Posted on the 05 August 2013 by Butterchicken @vivekkrishnan

If you are a novice to digital marketing or are simply curious to learn what remarketing ads are, then this post will explain the same to in simple terms. So when you browse websites, you will often see many ad banners hosted by them, most of them are sold to third-party advertisers such as Google.

When it comes to Google ad banners, they are extremely dynamic in nature. It can fire the ad of an advertiser based on the keyword-level interest or a remarketing based firing of the ad.

What is a Remarketing Ad?

In simple terms, a remarketing ad is simply an ad that helps capture a customer who visited your site, but did not make a purchase.

Quite often, it happens that a customer would visit your site and would leave without a conversion. So a digital marketer assumes that the user landed on the site because it was or is his theme of interest. So how do you ensure that the customer who did not convert for some reason can be brought back to your site for another attempt at conversion? This is where remarketing ads are a boon to marketers.

They track who visited your site and follow them around when they browse other sites with your ads. Remarketing ads are extensively used by ecommerce sites and other product/service based websites to acquire customers who visited them but did not convert.

How does a Remarketing Ad work?

Google remarketing ads or any remarketing ad typically function based on cookies. When a user lands on a site, the site saves cookies to the users browser. So after exiting your website when the user visits other sites that run Google banners, then Google can read the cookies stored in your browser and fire accurate remarketing ads – this ad can be customized right to the level of the exact product/service page the user viewed on your site.

Additionally, many ecommerce marketers even make use of discount coupons to achieve better conversions via remarketing.
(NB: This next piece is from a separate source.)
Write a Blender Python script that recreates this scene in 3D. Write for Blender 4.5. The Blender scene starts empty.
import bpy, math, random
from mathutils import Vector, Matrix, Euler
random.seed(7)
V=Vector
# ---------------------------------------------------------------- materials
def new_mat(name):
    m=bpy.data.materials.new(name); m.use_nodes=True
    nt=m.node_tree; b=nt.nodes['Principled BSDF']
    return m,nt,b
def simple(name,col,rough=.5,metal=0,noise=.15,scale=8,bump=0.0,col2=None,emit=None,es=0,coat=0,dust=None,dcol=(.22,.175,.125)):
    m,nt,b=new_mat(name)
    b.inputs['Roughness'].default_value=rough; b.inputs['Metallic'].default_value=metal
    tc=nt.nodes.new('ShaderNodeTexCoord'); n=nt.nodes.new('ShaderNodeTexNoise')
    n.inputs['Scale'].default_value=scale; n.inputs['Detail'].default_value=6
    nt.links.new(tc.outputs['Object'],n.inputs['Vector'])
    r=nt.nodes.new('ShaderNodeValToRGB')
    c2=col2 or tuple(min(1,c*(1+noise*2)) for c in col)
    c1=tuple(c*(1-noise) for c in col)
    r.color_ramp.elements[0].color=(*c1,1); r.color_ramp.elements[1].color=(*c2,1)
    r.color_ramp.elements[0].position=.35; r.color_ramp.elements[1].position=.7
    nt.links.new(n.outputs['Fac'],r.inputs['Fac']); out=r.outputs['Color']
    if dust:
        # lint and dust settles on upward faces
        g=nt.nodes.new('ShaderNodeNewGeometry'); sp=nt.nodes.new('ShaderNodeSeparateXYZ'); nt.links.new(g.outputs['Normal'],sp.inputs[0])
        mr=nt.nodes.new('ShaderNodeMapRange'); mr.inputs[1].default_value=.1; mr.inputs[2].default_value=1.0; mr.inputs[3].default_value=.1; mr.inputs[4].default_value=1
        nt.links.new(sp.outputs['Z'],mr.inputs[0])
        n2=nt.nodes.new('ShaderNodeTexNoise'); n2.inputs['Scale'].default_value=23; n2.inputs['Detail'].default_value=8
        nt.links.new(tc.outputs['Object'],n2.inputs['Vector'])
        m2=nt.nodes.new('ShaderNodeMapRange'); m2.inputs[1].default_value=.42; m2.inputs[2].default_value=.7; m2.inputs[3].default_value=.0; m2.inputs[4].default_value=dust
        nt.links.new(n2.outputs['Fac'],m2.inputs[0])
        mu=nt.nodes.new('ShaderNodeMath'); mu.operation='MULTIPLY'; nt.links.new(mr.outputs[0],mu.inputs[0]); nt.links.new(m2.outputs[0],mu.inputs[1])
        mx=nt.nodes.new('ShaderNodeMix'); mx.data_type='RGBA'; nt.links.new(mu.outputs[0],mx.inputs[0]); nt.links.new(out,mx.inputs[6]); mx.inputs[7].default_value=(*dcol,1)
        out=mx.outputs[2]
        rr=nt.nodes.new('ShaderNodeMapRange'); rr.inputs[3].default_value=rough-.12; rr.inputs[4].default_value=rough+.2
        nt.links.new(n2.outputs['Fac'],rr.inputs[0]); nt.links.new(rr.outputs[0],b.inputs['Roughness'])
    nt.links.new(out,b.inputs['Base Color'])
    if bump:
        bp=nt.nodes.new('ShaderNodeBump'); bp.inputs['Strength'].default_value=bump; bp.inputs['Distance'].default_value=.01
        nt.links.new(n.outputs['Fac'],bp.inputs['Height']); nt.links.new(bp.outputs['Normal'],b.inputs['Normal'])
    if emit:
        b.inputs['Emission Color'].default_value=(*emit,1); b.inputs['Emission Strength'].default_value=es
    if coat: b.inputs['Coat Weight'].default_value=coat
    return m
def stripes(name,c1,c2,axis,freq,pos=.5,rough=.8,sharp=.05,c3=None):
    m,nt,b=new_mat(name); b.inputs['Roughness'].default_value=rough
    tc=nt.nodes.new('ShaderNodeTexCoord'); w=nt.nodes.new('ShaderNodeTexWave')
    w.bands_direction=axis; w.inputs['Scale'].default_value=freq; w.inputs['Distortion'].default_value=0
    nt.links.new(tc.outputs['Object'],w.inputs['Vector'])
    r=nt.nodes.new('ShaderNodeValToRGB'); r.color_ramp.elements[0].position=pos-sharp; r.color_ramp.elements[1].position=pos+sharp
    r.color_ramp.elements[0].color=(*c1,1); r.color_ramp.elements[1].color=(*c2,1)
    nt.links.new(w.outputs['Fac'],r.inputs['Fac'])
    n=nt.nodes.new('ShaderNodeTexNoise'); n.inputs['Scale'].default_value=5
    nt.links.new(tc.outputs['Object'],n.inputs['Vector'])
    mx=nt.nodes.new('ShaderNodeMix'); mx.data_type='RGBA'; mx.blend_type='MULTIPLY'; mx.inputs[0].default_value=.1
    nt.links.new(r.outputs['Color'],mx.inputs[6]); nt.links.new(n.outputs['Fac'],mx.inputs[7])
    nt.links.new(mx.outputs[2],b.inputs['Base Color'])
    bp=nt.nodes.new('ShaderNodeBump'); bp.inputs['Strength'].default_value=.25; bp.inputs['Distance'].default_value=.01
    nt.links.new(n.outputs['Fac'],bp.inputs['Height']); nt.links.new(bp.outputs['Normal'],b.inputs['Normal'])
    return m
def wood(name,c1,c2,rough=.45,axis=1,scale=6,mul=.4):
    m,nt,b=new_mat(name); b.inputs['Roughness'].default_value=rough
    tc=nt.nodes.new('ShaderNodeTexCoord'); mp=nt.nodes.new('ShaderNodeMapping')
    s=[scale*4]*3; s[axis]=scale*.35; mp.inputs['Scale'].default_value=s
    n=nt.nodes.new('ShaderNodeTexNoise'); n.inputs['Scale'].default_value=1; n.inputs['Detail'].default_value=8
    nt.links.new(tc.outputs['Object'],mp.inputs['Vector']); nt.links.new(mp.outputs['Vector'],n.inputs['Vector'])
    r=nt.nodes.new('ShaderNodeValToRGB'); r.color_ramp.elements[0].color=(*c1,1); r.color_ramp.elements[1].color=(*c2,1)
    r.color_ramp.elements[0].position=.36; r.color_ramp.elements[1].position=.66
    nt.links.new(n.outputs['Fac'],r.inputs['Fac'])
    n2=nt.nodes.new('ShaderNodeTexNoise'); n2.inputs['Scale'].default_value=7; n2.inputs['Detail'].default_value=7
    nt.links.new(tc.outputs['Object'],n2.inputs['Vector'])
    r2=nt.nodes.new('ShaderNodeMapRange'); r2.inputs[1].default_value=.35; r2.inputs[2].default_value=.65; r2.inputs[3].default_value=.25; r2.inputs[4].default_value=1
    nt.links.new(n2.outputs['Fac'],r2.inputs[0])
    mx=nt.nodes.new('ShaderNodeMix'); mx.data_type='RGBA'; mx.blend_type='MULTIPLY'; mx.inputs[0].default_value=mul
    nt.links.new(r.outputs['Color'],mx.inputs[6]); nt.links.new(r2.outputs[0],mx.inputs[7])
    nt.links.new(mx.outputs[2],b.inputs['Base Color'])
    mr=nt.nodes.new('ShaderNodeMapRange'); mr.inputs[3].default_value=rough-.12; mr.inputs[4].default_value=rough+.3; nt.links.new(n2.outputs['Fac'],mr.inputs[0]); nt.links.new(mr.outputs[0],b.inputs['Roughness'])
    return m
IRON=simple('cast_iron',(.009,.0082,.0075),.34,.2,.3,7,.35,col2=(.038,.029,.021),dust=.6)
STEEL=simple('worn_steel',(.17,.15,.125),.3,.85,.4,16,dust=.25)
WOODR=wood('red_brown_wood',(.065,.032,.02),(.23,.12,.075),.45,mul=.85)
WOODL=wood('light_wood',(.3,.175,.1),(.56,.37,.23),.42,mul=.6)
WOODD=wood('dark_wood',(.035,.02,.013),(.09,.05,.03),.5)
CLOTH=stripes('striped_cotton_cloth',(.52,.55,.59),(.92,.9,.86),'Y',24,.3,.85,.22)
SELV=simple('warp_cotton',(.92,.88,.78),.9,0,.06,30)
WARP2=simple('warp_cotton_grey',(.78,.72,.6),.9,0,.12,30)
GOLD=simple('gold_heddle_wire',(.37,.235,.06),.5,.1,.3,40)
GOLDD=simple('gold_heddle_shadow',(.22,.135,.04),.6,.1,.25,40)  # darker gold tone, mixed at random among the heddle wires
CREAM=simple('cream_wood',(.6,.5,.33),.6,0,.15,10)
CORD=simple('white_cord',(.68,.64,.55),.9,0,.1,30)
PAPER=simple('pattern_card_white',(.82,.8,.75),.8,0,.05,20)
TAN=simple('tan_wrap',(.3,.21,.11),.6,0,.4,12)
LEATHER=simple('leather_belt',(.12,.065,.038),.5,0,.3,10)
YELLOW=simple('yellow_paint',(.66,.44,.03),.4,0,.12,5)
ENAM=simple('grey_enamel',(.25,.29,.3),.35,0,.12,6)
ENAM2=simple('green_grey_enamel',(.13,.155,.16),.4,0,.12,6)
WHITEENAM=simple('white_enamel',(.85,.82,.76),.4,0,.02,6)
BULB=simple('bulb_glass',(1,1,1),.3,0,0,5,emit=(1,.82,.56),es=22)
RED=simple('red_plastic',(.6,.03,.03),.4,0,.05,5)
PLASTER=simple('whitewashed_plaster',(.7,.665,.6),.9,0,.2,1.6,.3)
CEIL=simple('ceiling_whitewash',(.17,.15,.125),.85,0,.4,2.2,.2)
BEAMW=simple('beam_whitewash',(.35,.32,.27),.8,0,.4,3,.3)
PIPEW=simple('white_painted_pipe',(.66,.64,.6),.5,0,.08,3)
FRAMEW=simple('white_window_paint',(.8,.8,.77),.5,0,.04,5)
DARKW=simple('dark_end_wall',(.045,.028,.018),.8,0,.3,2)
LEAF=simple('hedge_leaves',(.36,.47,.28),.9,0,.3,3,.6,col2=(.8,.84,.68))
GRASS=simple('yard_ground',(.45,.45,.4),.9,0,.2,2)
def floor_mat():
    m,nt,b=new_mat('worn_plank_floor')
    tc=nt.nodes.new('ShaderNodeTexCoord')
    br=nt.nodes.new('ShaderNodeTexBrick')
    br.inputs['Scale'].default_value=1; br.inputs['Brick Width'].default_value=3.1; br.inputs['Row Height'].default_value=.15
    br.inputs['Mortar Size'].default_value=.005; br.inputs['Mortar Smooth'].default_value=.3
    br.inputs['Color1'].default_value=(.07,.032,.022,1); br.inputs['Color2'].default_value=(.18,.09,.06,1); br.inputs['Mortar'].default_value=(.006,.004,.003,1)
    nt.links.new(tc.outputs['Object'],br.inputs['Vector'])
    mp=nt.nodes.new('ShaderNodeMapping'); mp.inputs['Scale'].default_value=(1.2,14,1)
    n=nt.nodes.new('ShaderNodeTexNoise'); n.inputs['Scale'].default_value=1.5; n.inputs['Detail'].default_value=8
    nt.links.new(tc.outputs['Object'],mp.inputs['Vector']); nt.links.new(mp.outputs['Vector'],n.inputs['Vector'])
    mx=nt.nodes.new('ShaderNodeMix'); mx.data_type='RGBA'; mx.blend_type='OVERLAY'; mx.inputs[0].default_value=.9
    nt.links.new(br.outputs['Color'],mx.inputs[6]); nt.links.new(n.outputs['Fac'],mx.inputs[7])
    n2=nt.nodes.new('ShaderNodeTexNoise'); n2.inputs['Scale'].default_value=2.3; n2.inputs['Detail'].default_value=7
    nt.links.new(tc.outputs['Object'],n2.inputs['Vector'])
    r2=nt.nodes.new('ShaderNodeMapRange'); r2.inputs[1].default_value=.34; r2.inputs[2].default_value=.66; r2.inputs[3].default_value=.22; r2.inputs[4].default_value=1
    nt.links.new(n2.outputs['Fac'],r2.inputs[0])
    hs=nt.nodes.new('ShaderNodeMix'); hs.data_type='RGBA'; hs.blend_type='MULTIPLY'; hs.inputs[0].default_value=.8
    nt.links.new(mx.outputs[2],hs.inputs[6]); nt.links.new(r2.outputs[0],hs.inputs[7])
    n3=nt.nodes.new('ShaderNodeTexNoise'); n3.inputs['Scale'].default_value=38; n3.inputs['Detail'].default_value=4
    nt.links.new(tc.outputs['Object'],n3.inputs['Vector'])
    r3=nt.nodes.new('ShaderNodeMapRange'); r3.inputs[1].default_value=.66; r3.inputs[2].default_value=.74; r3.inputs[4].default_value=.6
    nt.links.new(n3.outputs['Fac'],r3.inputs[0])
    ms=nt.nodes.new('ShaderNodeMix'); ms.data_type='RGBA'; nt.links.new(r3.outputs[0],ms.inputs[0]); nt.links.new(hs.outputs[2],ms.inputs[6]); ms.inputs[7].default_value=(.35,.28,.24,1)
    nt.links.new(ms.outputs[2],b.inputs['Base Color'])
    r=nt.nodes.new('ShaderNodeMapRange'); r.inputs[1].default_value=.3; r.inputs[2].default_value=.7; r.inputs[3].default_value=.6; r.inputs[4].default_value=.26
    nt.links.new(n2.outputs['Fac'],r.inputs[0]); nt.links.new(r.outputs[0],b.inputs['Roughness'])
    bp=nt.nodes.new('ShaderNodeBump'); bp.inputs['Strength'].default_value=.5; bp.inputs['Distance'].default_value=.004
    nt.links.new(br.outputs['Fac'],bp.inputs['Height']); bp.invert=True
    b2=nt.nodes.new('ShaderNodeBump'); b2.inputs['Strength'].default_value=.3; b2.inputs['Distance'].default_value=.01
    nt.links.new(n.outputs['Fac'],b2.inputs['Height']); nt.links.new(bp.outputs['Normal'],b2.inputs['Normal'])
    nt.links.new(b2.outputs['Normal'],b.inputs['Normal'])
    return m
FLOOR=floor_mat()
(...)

This coupon would only show up to customers who visited the page and did not purchase. While other still stick to the simple banner ad if they feel a discount coupon would not dramatically improve remarketing conversions.

Google Remarketing Ads

The image above is an accurate and simple representation of how a remarketing ad works. It is an excellent method to boost conversions from customers who visit your site. Look forward to hear more about this from you guys.